Uno de los muchos méritos de Valle Inclán consiste en haber dado pie a dos monumentos literarios, a saber, la biografía fantástica en todos los órdenes que le hizo Gómez de la Serna y la igualmente fantástica semblanza juanramoniana en que lo comparaba con un castillo de fuegos artificiales, con un “castillo de quema”. Tal vez sea ahí donde la prosa de Juan Ramón alcance un grado sumo de originalidad y es indudable que Joaquín Romero la tenía muy presente en aquel arranque de la semblanza de don Faustino Murube en Pueblo lejano. El ejemplar que yo poseo y atesoro es la primera versión a máquina de la obra, que me hizo llegar el propio Joaquín, y donde muchos nombres están tachados y sustituidos por otros. Don Faustino a máquina y tachado pasa a ser a mano don Fernando, y en la versión francesa es ya “Don Anselme”. Pues bien, este personaje elusivo que a duras penas oculta su verdadero nombre “parecía –escribe Joaquín – un cohete quemado. Alto, delgadísimo, como de nervios y alambres, y siempre vestido de negro”.
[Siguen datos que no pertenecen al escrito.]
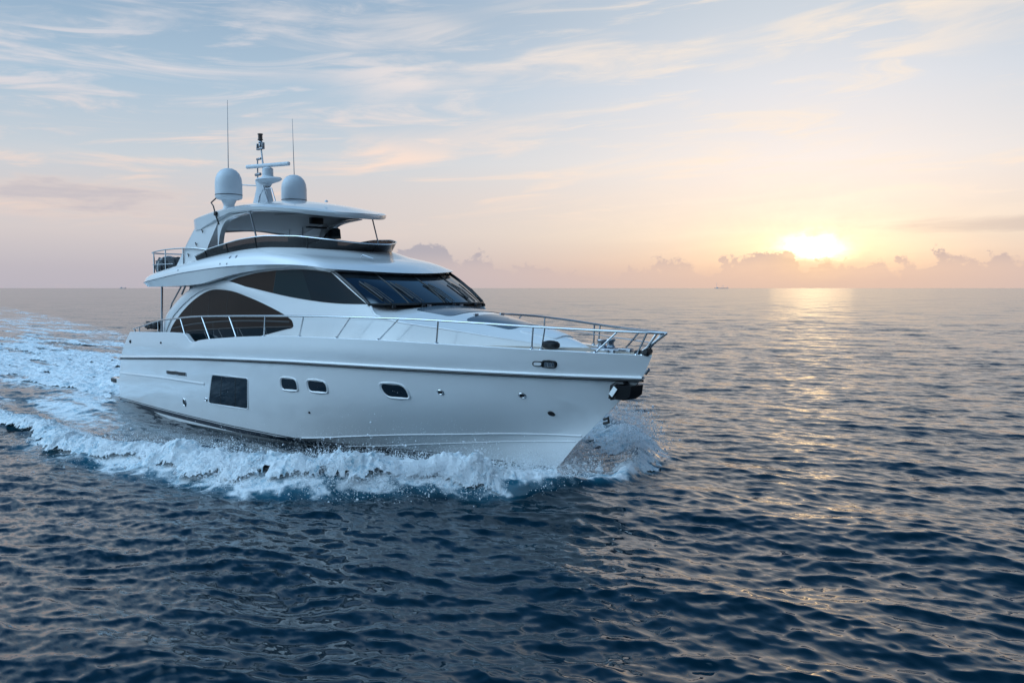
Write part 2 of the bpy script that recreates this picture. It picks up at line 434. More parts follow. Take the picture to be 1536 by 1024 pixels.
def rowsurf(rows):
    """half-breadth (X, Z) -> |Y| looked up on lofted starboard rows ordered by height"""
    rows = [np.asarray(r) for r in rows]

    def fn(x, z):
        ys = np.array([np.interp(x, r[:, 0], -r[:, 1]) for r in rows]); zs = np.array([np.interp(x, r[:, 0], r[:, 2]) for r in rows])
        o = np.argsort(zs); return float(np.interp(z, zs[o], ys[o]))
    return fn


def g(B, x0, Ls, p, ba):
    def f(X):
        X = min(max(X, 0), Ls)
        return B - (B - ba) * ((x0 - X) / x0) ** 2 if X < x0 else B * (1 - ((X - x0) / (Ls - x0)) ** p)
    return f


# ------------------------------------------------------------------ the yacht
yacht = bpy.data.objects.new('motor_yacht', None); C.objects.link(yacht); yacht.empty_display_size = 1
yacht['label'] = 'white flybridge motor yacht under way with bow railings and two radar domes'; yacht['category'] = 'yacht'
P = lambda name, vf, m, parent=None, **kw: obj(name, vf, m, parent or yacht, **kw)


def PP(name, vf, m, parent=None, **kw):      # a starboard part and its mirrored port copy
    a = P(name, vf, m, parent, **kw); b = P(name, mir(vf, -1), m, parent, **kw); return a, b


bs = g(2.62, 8, 21.5, 2.6, 2.46); br = g(2.62, 8, 21.28, 2.3, 2.48)
NS = 200
s = np.linspace(0, 1, NS); s = np.where(s < .8, s, .8 + .2 * np.sin((s - .8) / .2 * math.pi / 2)); s = s / s[-1]
SX = [1.42, 3.5, 5.9, 6.1, 6.62, 6.8, 7.1, 8.4, 10.6, 12.7, 14, 15.4, 16.7, 18.6, 20.5, 21.5]
SZ = [2.46, 2.53, 2.59, 2.575, 2.36, 2.365, 2.42, 2.535, 2.68, 2.755, 2.767, 2.772, 2.755, 2.72, 2.68, 2.655]
sheer_z = lambda X: pchip(SX, SZ, X)


def lev(x0, x1, yf, zx, zz):
    X = x0 + (x1 - x0) * s
    return np.c_[X, [-max(yf(x), 0) for x in X], pchip(zx, zz, X)]


def yp(xs, ys): return lambda x: float(pchip(xs, ys, np.array([x]))[0])


sheer = lev(1.42, 21.5, bs, SX, SZ); sheer[-1, 1] = 0
rub = lev(.45, 21.28, br, [.45, 7, 11, 12.5, 15.4, 18.5, 19.9, 21.28], [1.56, 1.93, 2.09, 2.133, 2.177, 2.2, 2.205, 2.215]); rub[-1, 1] = 0
chu = lev(-.06, 19.8, yp([-.06, 4, 8, 10, 11.7, 13.6, 15, 16.9, 17.9, 19.1, 19.8], [2.38, 2.4, 2.3, 2.14, 1.93, 1.56, 1.21, .71, .43, .1, 0]),
          [-.06, 4, 8, 10, 11.7, 13.6, 15, 16.9, 17.9, 19.8], [-.22, -.2, -.13, -.05, .07, .306, .474, .666, .768, .90])
chl = lev(-.06, 19.62, yp([-.06, 8, 11, 13.8, 15.6, 16.8, 17.8, 19, 19.62], [2.22, 2.08, 1.74, 1.26, .86, .58, .33, .07, 0]),
          [-.06, 8, 11, 13.8, 15.6, 16.8, 17.8, 19.62], [-.32, -.36, -.22, .05, .29, .44, .57, .76])
keel = lev(0, 19.52, lambda x: 0, [0, 12, 16.5, 17.6, 18.3, 18.86, 19.3, 19.52], [-.9, -.9, -.8, -.68, -.42, -.003, .42, .66])
mid = rub * .5 + chu * .5
hol = np.interp(mid[:, 0], [0, 9, 13, 17, 19.5, 20.6], [.035, .03, .05, .10, .08, 0]); mid[:, 1] = np.minimum(mid[:, 1] - hol, 0); mid[-1, 1] = 0
m1 = sheer * .5 + rub * .5; m1[:, 1] -= .03 * (1 - s ** 6)
side_hi = between([rub, m1, sheer], 5); side_lo = between([chu, mid, rub], 10)
bott = between([keel, (keel + chl) / 2 + np.array([0, 0, -.03]) * (1 - s[:, None]), chl], 4)
chine = [chl, chu]
hull_rows = side_lo + side_hi[1:]
hullY = rowsurf(hull_rows + []); allY = rowsurf(bott + [chl] + side_lo + side_hi[1:])
capw = np.clip(.13 * np.ones(NS), 0, None)
cap_o = sheer.copy(); cap_o[:, 2] += .012; cap_o[:, 1] = np.minimum(cap_o[:, 1] + .012, 0)
cap_i = cap_o.copy(); cap_i[:, 1] = np.minimum(cap_i[:, 1] + .12, 0)
dz = lambda X: pchip([1.4, 3.6, 3.9, 6, 8, 12, 16, 19, 21.5], [1.95, 1.95, 2.1, 2.15, 2.32, 2.6, 2.67, 2.71, 2.68], X)
bul_i = cap_i.copy(); bul_i[:, 2] = np.minimum(dz(bul_i[:, 0]), cap_i[:, 2] - .02)
rows = bott + chine[1:] + side_lo[1:] + side_hi[1:] + [cap_o, cap_i, bul_i]
st = grid(rows)
tr = [r[0] for r in rows[:-2]]; nt = len(tr)          # transom
trV = [tuple(p) for p in tr] + [(p[0], -p[1], p[2]) for p in tr]; trF = [(i, i + 1, nt + i + 1, nt + i) for i in range(nt - 1)]
hull = P('hull', join(st, mir(st, -1), (trV, trF)), M_white, angle=22)
# antifouling below the chine shows only in the trough
nb = int(np.searchsorted(chl[:, 0], 12.2)); bt = grid([(r + np.array([0, 0, -.004]) + np.array([0, -.004, 0]) * (np.abs(r[:, 1:2]) > 0))[:nb] for r in bott]); P('bottom_paint', join(bt, mir(bt, -1)), M_bottom)
deck_rows = []
for kk in np.linspace(1, 0, 7): q = bul_i.copy(); q[:, 1] *= kk; q[:, 2] += .05 * (1 - kk ** 2) - .002; deck_rows.append(q)
dk = grid(deck_rows); P('deck', join(dk, mir(dk, -1)), M_teak)

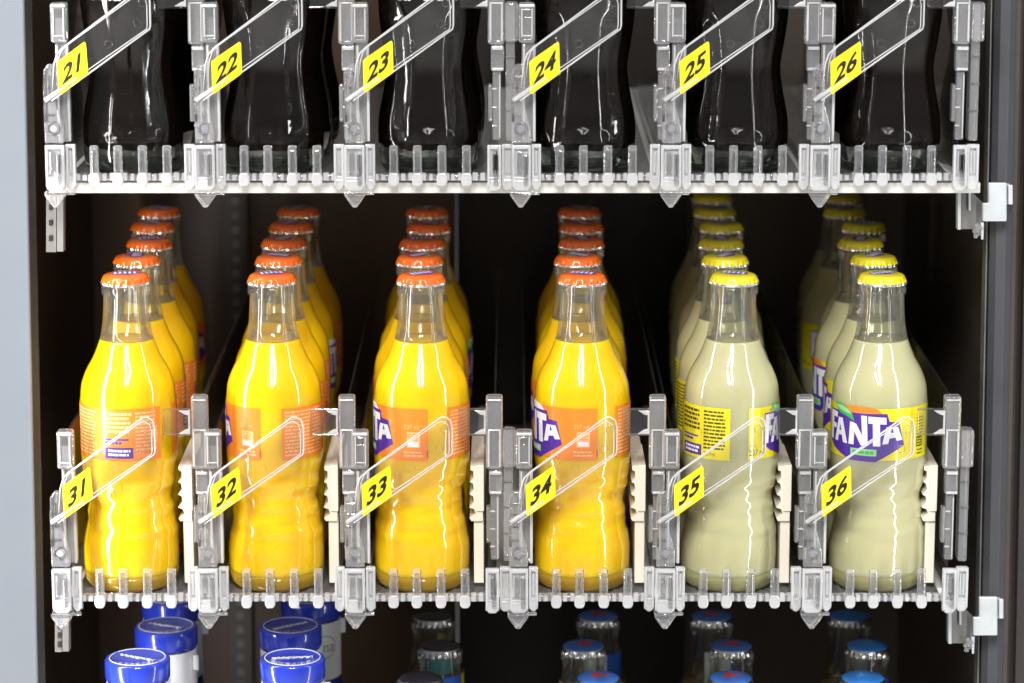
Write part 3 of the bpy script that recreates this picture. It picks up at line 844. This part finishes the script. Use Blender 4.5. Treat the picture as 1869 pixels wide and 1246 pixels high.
# ---- lower row: crown-capped bottles
def m_low_liquid(m):
    mb = MB(); mb.lathe([(.01, 5), (25, 5), (28.6, 9)]+[(r-.4, z) for r, z in spline(BODY[:-1], 5)]+[(18, 143), (.01, 143)], m, 72)
    return mb.mesh('liquid')
def m_low_glass():
    mb = MB()
    o = [(.01, 0), (24, 0), (27, 2), (28.8, 6)]+spline(BODY[:-1], 5)+[(17.2, 147), (15.6, 152), (14.8, 158), (14.0, 168), (13.5, 175.6), (14.6, 176.6), (14.7, 180), (14.1, 181.5), (13, 182.6), (13, 187), (10.4, 187)]
    inn = [(10.4, 182), (10.6, 175), (11.6, 165), (12.6, 157), (15.2, 144.2), (.01, 144.1)]
    mb.lathe(o+inn, 'neck_glass', 64)
    return mb.mesh('glass_body')
def m_neck_label(spec):
    fl = Flat()
    for (d0, d1, z0, z1, m, lay) in spec: fl.rect(15.6*R(d0), 15.6*R(d1), z0, z1, m, lay)
    mb = MB(); fl.wrap(mb, 15.6); return mb.mesh('neck_label')
LOW = {2: dict(cap='cap_black', mark='', pts=[(790, 1243), (767, 1190), (803, 1140), (790, 1094)], spec=[(-70, 20, 150, 166, 'ink_teal', 0), (20, 80, 150, 170, 'ink_blue', 0), (84, 130, 158, 170, 'ink_yellow', 0)], drink='amber_drink', txt='black capped'),
       3: dict(cap='cap_blue', mark='red', pts=[(1062, 1245), (1092, 1191), (1065, 1139), (1092, 1094)], spec=[(-80, -20, 140, 164, 'sleeve_white', 0), (-20, 40, 145, 164, 'ink_blue', 0)], drink='amber_drink', txt='dark blue capped'),
       4: dict(cap='cap_blue', mark='red', pts=[(1343, 1245), (1334, 1192), (1335, 1140), (1299, 1096)], spec=[(-60, 15, 136, 166, 'sleeve_white', 0), (15, 70, 140, 160, 'ink_blue', 0)], drink='amber_drink', txt='blue and red capped'),
       5: dict(cap='cap_sky', mark='pale', pts=[(1592, 1246), (1575, 1191), (1583, 1138), (1550, 1094)], spec=[(-50, 10, 138, 162, 'sleeve_white', 0), (10, 80, 142, 168, 'ink_blue', 0)], drink='amber_drink', txt='bright blue capped')}
for k, d in LOW.items():
    src = None
    for i, (px, py) in enumerate(d['pts']):
        order = ['frontmost', 'second', 'third', 'fourth'][i]
        label = f"{order} {d['txt']} glass bottle below lane {31+k}"
        if src is None:
            t = src = thing('beer_bottle', label, 'bottle', 'crown capped bottles on the lowest shelf')
            ob('glass_body', cm('lowglass', m_low_glass), t); ob('liquid', cm('lowliq', lambda: m_low_liquid('amber_drink')), t)
            ob('neck_label', m_neck_label(d['spec']), t)
            ob('crown_cap', m_cap(d['cap'], d['mark'], 187.3), t)
        else:
            t = src.copy(); C.objects.link(t); t['label'] = label
            for ch in src.children:
                c = ch.copy(); C.objects.link(c); c.parent = t
        y = i*67-8
        place(t, 4, x_of(4, px, y, 188), y, 2, R([0, 25, -20, 40][i]))
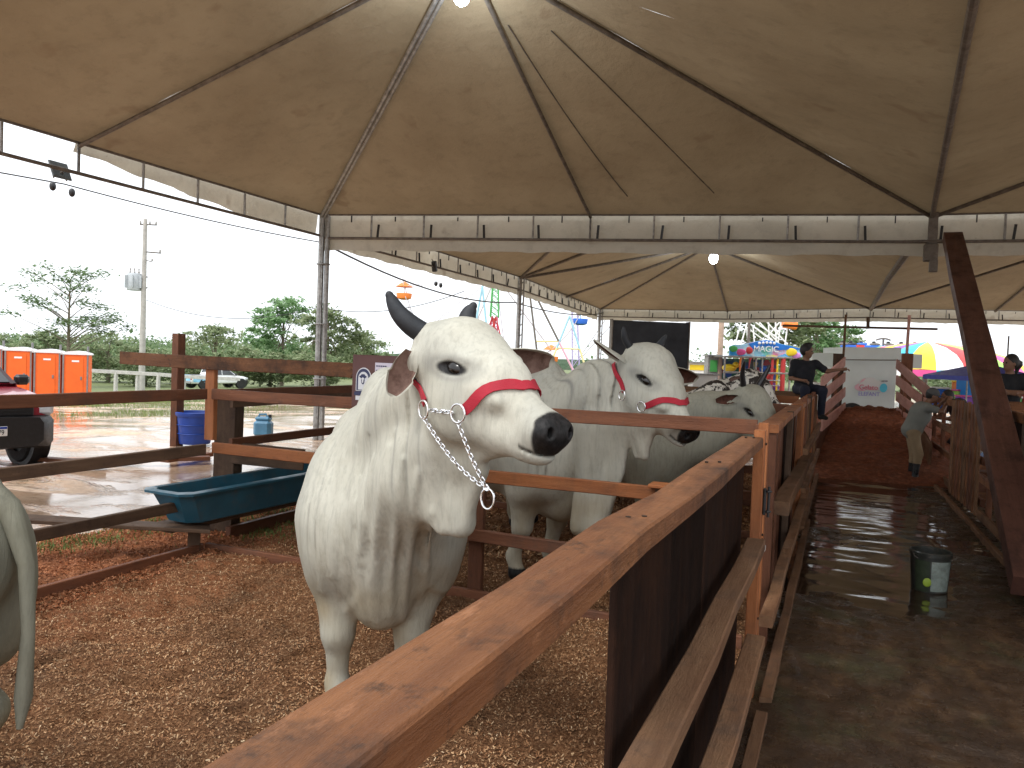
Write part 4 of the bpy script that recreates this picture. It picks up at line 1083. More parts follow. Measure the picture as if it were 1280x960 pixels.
# far tents
n_, G3, E_, Mf, F_ = (-10.0, 23.67, Z), (-10.9, 30.8, Z), (-11.55, 38.0, Z), (-5.28, 38.6, Z), (.96, 36.0, Z)
A2, B2, n2_ = (-9.8, 13.2, Z), (1.25, 15.3, Z), (1.05, 24.4, Z)
P2, SD, P3 = (-4.6, 18.5, 6.77), (-4.6, 23.6, 6.45), (-4.91, 30.0, 6.4)
tent = thing('canopy_tent', 'far white canopy tent beyond the near one with ribs meeting at a lamp', 'tent', (0, 0, 0))
Mn = (-4.4, 14.2, Z)
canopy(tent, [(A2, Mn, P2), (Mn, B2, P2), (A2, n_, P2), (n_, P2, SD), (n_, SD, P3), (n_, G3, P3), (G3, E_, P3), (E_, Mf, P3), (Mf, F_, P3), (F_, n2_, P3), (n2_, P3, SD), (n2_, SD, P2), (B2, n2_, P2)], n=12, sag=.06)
for a, c, d in ((n_, P2, 0), (n_, SD, 0), (n_, P3, 0), (G3, P3, 0), (E_, P3, 0), (Mf, P3, 0), (F_, P3, 0), (F_, n2_, 1), (n2_, B2, 1)): rib(tent, a, c, .045 if not d else .06, METAL_D, bool(d))
SW = thing
truss(tent, A2, n_, .42, 9, out=(-1, 0, 0), val=(.02, .62)); truss(tent, n_, E_, .42, 12, out=(-1, 0, 0), val=(.02, .62))
truss(tent, E_, Mf, .40, 5, out=(0, 1, 0), val=(.02, .60)); truss(tent, Mf, F_, .40, 6, out=(0, 1, 0), val=(.02, .60))
for p, hh in ((n_, 1), (E_, 1)):
    m = MB(); m.tube([(p[0], p[1], -.6), (p[0], p[1], 4.5)], .075, 12); m.tube([(p[0] + .14, p[1] + .03, -.6), (p[0] + .14, p[1] + .03, 4.5)], .03, 8)
    for z in np.arange(0, 4.3, .35): m.tube([(p[0], p[1], z), (p[0] + .14, p[1] + .03, z + .17)], .015, 5)
    m.build('pole', METAL, tent, True)
# right-hand tents
PR1, PR3, Rf = (6.8, 10.2, 5.97), (6.6, 29.5, 6.1), (11.5, 37.5, Z)
B3 = (B_[0] + .02, B_[1], Z)
tent = thing('canopy_tent', 'white canopy tent on the right above the leaning brace', 'tent', (0, 0, 0))
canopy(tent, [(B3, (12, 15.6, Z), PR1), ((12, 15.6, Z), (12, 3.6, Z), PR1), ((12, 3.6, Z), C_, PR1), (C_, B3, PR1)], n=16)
rib(tent, B3, PR1, .034); truss(tent, B3, (12, 15.6, Z), .47, 10, out=(-.05, 1, 0), val=(-.01, .70))
m = MB(); m.tube([(12, 15.6, -.1), (12, 15.6, 4.5)], .06, 10); m.build('pole', METAL, tent, True)
tent = thing('canopy_tent', 'far right white canopy tent above the fairground stalls', 'tent', (0, 0, 0))
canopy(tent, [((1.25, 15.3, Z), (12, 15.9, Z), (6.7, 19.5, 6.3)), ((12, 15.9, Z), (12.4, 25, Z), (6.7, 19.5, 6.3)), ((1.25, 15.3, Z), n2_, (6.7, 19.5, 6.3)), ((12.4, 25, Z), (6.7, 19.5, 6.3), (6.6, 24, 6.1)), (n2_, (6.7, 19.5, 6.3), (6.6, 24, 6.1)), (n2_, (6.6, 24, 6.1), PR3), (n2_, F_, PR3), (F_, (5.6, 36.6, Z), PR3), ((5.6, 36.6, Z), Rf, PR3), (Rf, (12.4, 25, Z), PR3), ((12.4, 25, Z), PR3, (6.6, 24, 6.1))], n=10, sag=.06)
rib(tent, F_, PR3, .045); rib(tent, (5.6, 36.6, Z), PR3, .045); truss(tent, F_, Rf, .40, 11, out=(0, 1, 0), val=(.02, .60))
m = MB(); m.tube([(12.4, 25, -.1), (12.4, 25, 4.5)], .06, 10); m.build('pole', METAL, tent, True)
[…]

Antes hablé de la devoción por los poetas del 27 y por los prosistas del primer cuarto de siglo, y yo quisiera insistir en la importancia que al menos para mí tuvo Joaquín a este respecto, por más que esté explícita en el poema que le dedicaba en La calle de la Luna, y en prosa, en la semblanza un tanto caricaturesca que trazaba de él en La Operación Marabú. ¡Quién me iba a decir entonces en qué medida iba yo con el tiempo a parecerme a esa caricatura!